Credit: BRITISH LIBRARY

The invention of printing using movable metal type — at least in Europe — is attributed to Johann Gutenberg of Mainz, in present-day Germany. His discovery profoundly influenced Western culture by allowing, in theory, the ‘mass’ reproduction of religious and secular texts. In practice, however, the printed copies were distributed to workshops throughout Europe to be lavishly embellished, or ‘illuminated’, by hand with headlines and capital letters.

Of the estimated 180 copies of the Bible that Gutenberg produced in three years up to 1455, substantial fragments of 48 survive. Tracey D. Chaplin et al. (Anal. Chem. doi:10.1021/ac050346y) have used Raman spectroscopy — shining laser light onto a sample and analysing the spectrum of the scattered light — to study the chemical composition of the pigments used in the illuminations of seven copies of the Bible from libraries in France, Germany and Britain. Although the style of illumination varies widely between the Bibles, the chemical composition of the pigments used is remarkably similar, pointing to a shared knowledge of dyestuffs across fifteenth-century Europe.

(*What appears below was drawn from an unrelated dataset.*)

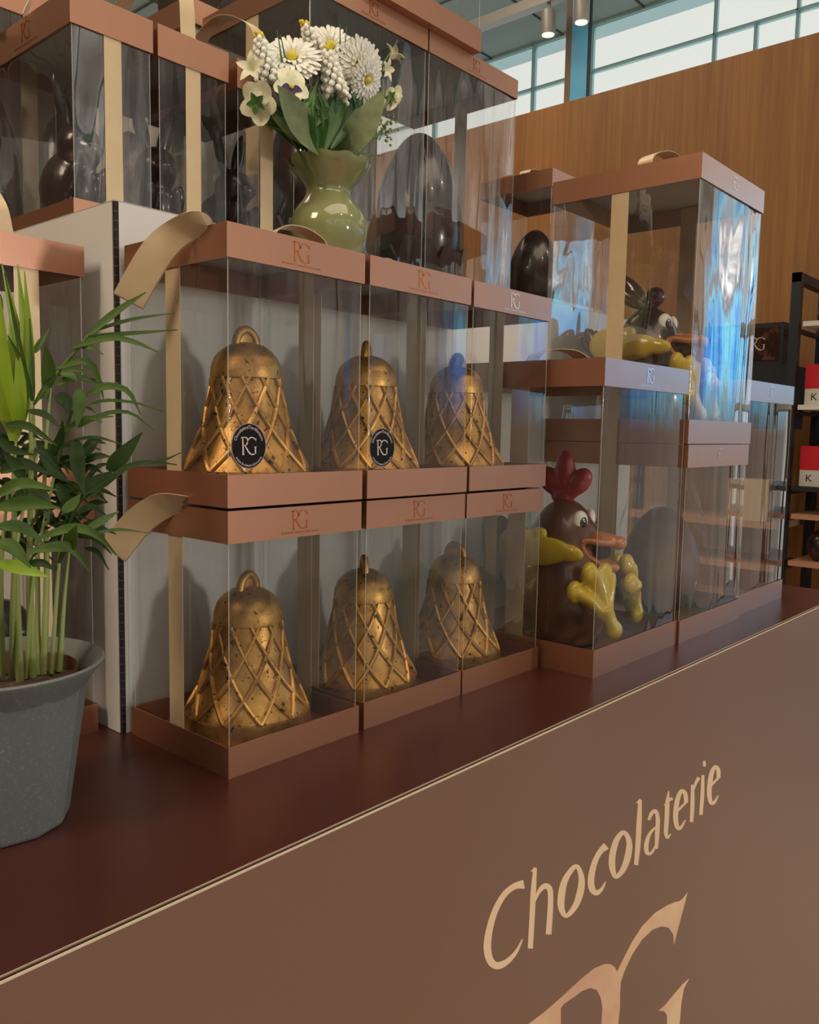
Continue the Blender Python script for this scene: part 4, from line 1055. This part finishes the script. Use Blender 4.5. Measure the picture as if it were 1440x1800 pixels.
    frond('frond', M_LEAFDK, [([(97, 700), (115, 705), (121, 729)], 26), ([(50, 722), (80, 730), (108, 753)], 13), ([(10, 747), (50, 750), (100, 783)], 15), ([(130, 773), (170, 769), (214, 781)], 6), ([(190, 827), (215, 800), (250, 760)], 30), ([(147, 870), (185, 850), (220, 822), (262, 812), (311, 817)], 12), ([(250, 816), (285, 810), (318, 796)], 6),
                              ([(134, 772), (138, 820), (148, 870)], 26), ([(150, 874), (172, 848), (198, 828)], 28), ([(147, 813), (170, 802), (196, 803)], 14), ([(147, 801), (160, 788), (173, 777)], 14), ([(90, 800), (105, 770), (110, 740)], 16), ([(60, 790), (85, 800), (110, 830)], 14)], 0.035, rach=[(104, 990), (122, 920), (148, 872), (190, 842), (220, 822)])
    frond('frond', M_LEAF, [([(72, 945), (128, 928), (170, 940), (205, 976)], 17), ([(53, 969), (101, 961), (130, 967), (159, 1006)], 19), ([(160, 938), (210, 931), (262, 937)], 6), ([(150, 932), (180, 915), (209, 899)], 14), ([(122, 966), (128, 945), (135, 924)], 26), ([(110, 900), (128, 885), (142, 868)], 18)], 0.020)
    frond('frond', M_LEAF, [([(-4, 925), (40, 928), (78, 956)], 20), ([(-4, 952), (25, 965), (54, 998)], 24), ([(-4, 893), (50, 885), (105, 893)], 24), ([(-5, 870), (40, 850), (100, 862)], 20)], 0.005)
    frond('frond', M_LIME, [([(-4, 990), (40, 1000), (86, 1014)], 22)], 0.010)
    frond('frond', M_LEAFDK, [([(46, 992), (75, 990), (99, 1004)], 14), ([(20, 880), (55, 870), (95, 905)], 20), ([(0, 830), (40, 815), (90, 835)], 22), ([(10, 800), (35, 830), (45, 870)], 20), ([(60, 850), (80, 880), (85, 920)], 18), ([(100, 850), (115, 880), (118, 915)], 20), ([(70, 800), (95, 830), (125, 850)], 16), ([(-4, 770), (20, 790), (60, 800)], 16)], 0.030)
    r = random.Random(11); items = []
    for k in range(84):
        x, y = r.uniform(-10, 150), r.uniform(780, 965); a = r.uniform(-.9, .9) + (pi if r.random() < .45 else 0); l = r.uniform(40, 75)
        items.append(([(x, y), (x + l * .5 * cos(a), y + l * .5 * sin(a) - 9), (x + l * cos(a), y + l * sin(a) + 8)], r.uniform(8, 16)))
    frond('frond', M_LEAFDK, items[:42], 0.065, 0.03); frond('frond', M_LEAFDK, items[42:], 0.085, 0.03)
    frond('young_frond', M_LIME, [([(22, 775), (10, 660), (0, 520)], 26), ([(26, 775), (26, 680), (17, 560)], 28), ([(30, 770), (36, 690), (30, 600)], 22), ([(18, 760), (-2, 690), (-12, 600)], 22), ([(52, 700), (28, 580), (3, 463)], 17), ([(54, 700), (44, 590), (31, 465)], 16), ([(56, 700), (52, 600), (43, 477)], 14), ([(40, 745), (44, 700), (42, 660)], 16)], 0.045, 0.006)
    frond('young_frond', M_LEAF, [([(57, 705), (40, 640), (14, 590)], 10), ([(59, 705), (56, 650), (52, 560)], 8), ([(54, 700), (35, 610), (8, 480)], 9)], 0.038, 0.004)


palm()


# ------------------------------------------------------------------ shelf by the wood wall
def shelf():
    X0, X1 = 2.55, 2.85
    t = thing('shelf_unit', 'black metal shelf unit against the wood wall beyond the counter', 'shelf', (2.7, 0, -0.95))
    b = MB(); z0 = 0.0

    def bar(x0, x1, y0, y1, a, c, nm, m=M_BLACK):
        b = MB(); b.box(x0 - 2.7, x1 - 2.7, y0, y1, a + 0.95, c + 0.95); b.build(nm, m, t)
    for yl in (0.368, -0.50):
        bar(X0, X0 + 0.03, yl - 0.03, yl, -0.95, 0.845, 'upright'); bar(X1, X1 + 0.03, yl - 0.03, yl, -0.95, 0.845, 'upright'); bar(X0, X1 + 0.03, yl - 0.0301, yl, 0.815, 0.845, 'cross_bar')
        for z in (0.665, 0.39, 0.12, -0.14): bar(X0 + 0.03, X1, yl - 0.025, yl - 0.005, z - 0.012, z, 'cross_bar')
    for z, m, nm in ((0.668, M_SHELFW, 'shelf_board'), (0.394, M_SHELFW, 'shelf_board'), (0.122, M_BLACK, 'shelf_board'), (0.028, M_SHELFC, 'shelf_board'), (-0.132, M_SHELFC, 'shelf_board')):
        bar(X0 + 0.002, X1 + 0.028, -0.495, 0.325, z, z + 0.016, nm, m)
    e = MB(); egg_mesh(e, 0.035, 0.085, 0); o = e.build('decorative_egg', M_EGGW, None, 60, (2.62, 0.262, 0.6842)); tag(o, 'pale speckled egg on the top white shelf board', 'egg')
    for (z, lab) in ((0.4102, 'red and white carton on the second white shelf board'), (0.1382, 'red and white carton on the lower dark shelf board')):
        c = thing('carton', lab, 'carton', (2.59, 0.122, z), 0, 'red and white cartons')
        b = MB(); b.box(0, 0.14, 0, 0.195, 0, 0.055); b.build('carton_base', M_BOXWH, c)
        b = MB(); b.box(-0.001, 0.141, -0.001, 0.196, 0.0552, 0.135); b.build('carton_lid', M_BOXRED, c)
        for k, ch in enumerate('KI'):
            lettering('letter', ch, 0.034, M_INK, c, Matrix.Translation((-0.0005, 0.165 - 0.050 * k, 0.016)) @ Matrix.Rotation(-pi / 2, 4, 'Z'))
    o = choc_egg('dark chocolate egg on the lowest copper shelf board of the black shelf', 2.63, 0.245, -0.1158, 0.045, 0.11, nest=False)
    # second unit: black rack with a boxed assortment, further along the wall
    r = thing('wall_rack', 'low black rack with dark panels left of the shelf unit', 'rack', (2.7, 0.62, -0.95))
    b = MB(); b.box(-0.10, 0.10, -0.24, 0.35, 1.28, 1.50); b.build('rack_body', M_BLACK, r)
    b = MB()
    for y in (-0.22, 0.32): b.box(-0.02, 0.02, y, y + 0.03, 0, 1.28)
    b.build('rack_leg', M_BLACK, r)
    b = MB(); b.box(-0.10, 0.20, -0.24, 0.35, 0.93, 0.955); b.build('rack_shelf', M_SHELFC, r)
    b = MB(); b.box(-0.10, 0.20, -0.24, 0.35, 0.78, 0.80); b.build('rack_shelf', M_SHELFC, r)
    a = thing('chocolate_assortment', 'dark boxed chocolate assortment with a white emblem on the black rack', 'chocolate box', (2.66, 0.42, 0.5506))
    b = MB(); b.box(0, 0.06, 0, 0.28, 0, 0.150); b.build('carton', M_BLACK, a)
    b = MB(); b.box(-0.002, 0, 0.012, 0.268, 0.02, 0.134); b.build('window', mat('dark_brown_window', (0.035, 0.016, 0.012), 0.2, col2=(0.16, 0.07, 0.045), nscale=28, lo=.5, hi=.72), a)
    b = MB(); monogram(b, 0.045, 0.001, Matrix.Translation((-0.003, 0.085, 0.078)) @ Matrix.Rotation(-pi / 2, 4, 'Z')); b.build('emblem', M_BOXWH, a)
    p = MB(); p.box(2.62, 2.64, 0.44, 0.52, 0.0, 0.01)
    c = MB(); c.box(2.60, 2.72, 0.30 + 0.12, 0.56, 0.0052, 0.150); tag(c.build('carton', mat('beige_carton', (0.50, 0.37, 0.24), 0.6)), 'plain beige carton on the copper rack shelf', 'carton')


shelf()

Nine pigments are present, for example, in the King George III Bible (pictured) held in the British Library in London. The chemical composition of seven could be identified conclusively: red (cinnabar or mercury sulphide), blue (azurite, a basic copper carbonate), olive green (malachite, another basic copper carbonate), dark green (verdigris, an organo-copper compound), yellow (lead-tin oxide), black (carbon) and white (calcium carbonate). Copies of the Bible from two German libraries, printed on vellum, also contain the expensive blue pigment lazurite (lapis lazuli) — perhaps indicating commissions from wealthy families.

The authors point out that, alongside the historical interest of their findings, an accurate knowledge of pigment make-up is crucial in helping to preserve and restore such cultural treasures.